Down side it the word is out, and a lot of those contractors who got run out of other metros are coming here and doing the same thing that screwed them over in the last place: bidding stupid low and paying the last guys job off with the next guys down payment.
If you have any skill at all and can drive yourself to work every day you can 30-40K your first year
I assume you are speaking of the construction trades? If you are, those numbers should read 20-25K. As per SD Dept. of Labor stats. Pretty damned embarrassing I’d say. I made that much in the mid ’70’s when I was working in the trades. You can thank reaganomics for the spiral down into these lowly numbers.
There is also a lot of mis-information going on when it comes to job creation from development. When you start to break down where materials are coming from, sub-contractors and sub, sub contrators, you wonder how much local job creation is really being done. My guess is around 40% of the workforce is from here. Jamison asked for a break down of these costs for the EC, not sure he has received those numbers yet.
Also, I heard the other day that a recently opened retail store transferred 40% of their workforce from other parts of the country.
SD Sue, just out of curiousity, are you in a position to recommend to the city the use of TIF’s?
And you are correct, owning a home is a privilege, that is why when I bought mine, I didn’t purchase a home that I knew I could not afford (I bought a home that was $60K under what I was approved for). And I struggled making mortgage payments the first 4 years or so. The problem is that their is bankers and realtors out there trying to get new buyers to purchase something they cannot afford because they work on commission. Take the commission out of the game and you get treated more fairly. When I refinanced for a 15 year (shaving about 9 years off my mortgage) I did online and over the phone with my bank, there was no commission paid (that I know of) and I filled out all my own paperwork. At first it seemed like it would be difficult, but cutting out the middle-man really paid off.
There was also NO in-home appraisal done and no closing costs.
Detroit Lewis
SD Sue, just out of curiousity, are you in a position to recommend to the city the use of TIF’s?
SD Sue = City Councilor Sue Aguilar
Neighbor, it’s not her.
It was the selling of the home “as an investment” rather than as the place you will spend the next 40 years that brought about the “housing crisis” recession recently. In addition to the societal changes cited earlier there is another – almost nobody has the sort of job/career security that used to accompany the 40-years-in-a-home society. That is long gone. Now-a-days, you will change your job/career path every 4-5 years. Houses aren’t supposed to be “INVESTMENTS” for the short term – to be turned around/flipped fpor profit every 4-5 years. They are meant to be lived in – for decades. Apartments on the other hand………

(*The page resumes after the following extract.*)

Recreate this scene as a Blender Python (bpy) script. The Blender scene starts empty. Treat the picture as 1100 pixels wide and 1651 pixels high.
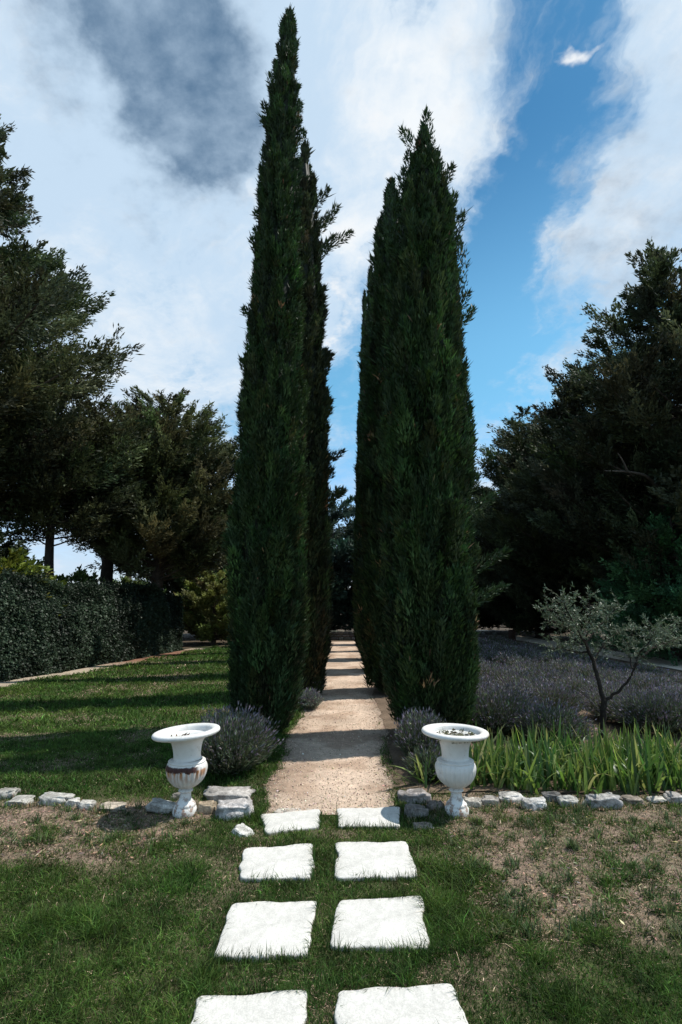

http://www.ibtimes.com/living-alone-more-us-residents-forming-single-person-households-charts-1401580#.Um_J3qgLe58.twitter
Good point, rufusx – it’s counterproductive to keep moralizing against apartment-dwellers for ‘not investing’ or whatever. Through various policies (aggressive highway expansion, mortgage interest deduction, etc.) we distort the housing market into having a higher homeowner percentage than it would otherwise have, which makes our economy vulnerable to housing bubbles and mortgage crises. It’s not that hard to predict.
Homeownership is the right move for some – apartment renting is right for others. Funny that the free-market types seem to be those most opposed to removing the distortions that would allow the market to decide what the optimal ratio is.